I read somewhere that the two Ministers,Tim Loughton and Norman Baker who were barred from attending a private lunch with the Tibetan spiritual leader in the apartment of the House of Commons Speaker John Bercow minutes before it was due to start wrote a private letter to Mr Cameron in July, which they strongly protested about the way they had been muzzled, and complained about the tremendous pressure put upon both of them at the 11th hour not to attend.

They were annoyed with regards to the inflexible instruction and could not understand how the Government could impose a blanket prohibition on a minister meeting a religious leader in private in a non-ministerial capacity. What right does the Chinese Communist Party have to interfere in Western government internal affairs??

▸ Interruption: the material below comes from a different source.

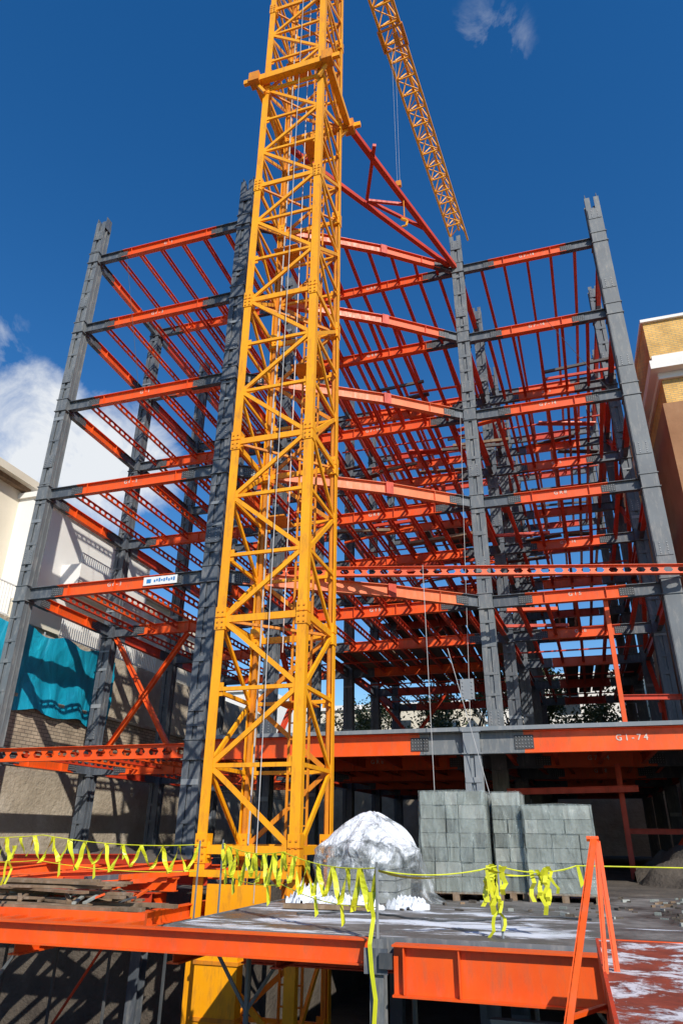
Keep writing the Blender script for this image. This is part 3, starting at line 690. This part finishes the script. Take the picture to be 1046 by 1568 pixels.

Well this is just a classic example where political and economic assertions overwrite interpersonal relations and humanitarian progression. Britain has chosen to ditch HHDL for trade, tourism and Chinese Yuen all for the purpose to boost the British economy. Sad to say, I really don't blame Britain for this state of affair where one has to pander to China's economic powers to save it's own people. For what it's worth, we can all rejoice in the demise faced by HHDL and CTA  over the ban and it's consequences, but personally I do not wish for DS and his practitioners to gain credibility and global recognition at the expense of the darker elements of a political struggle.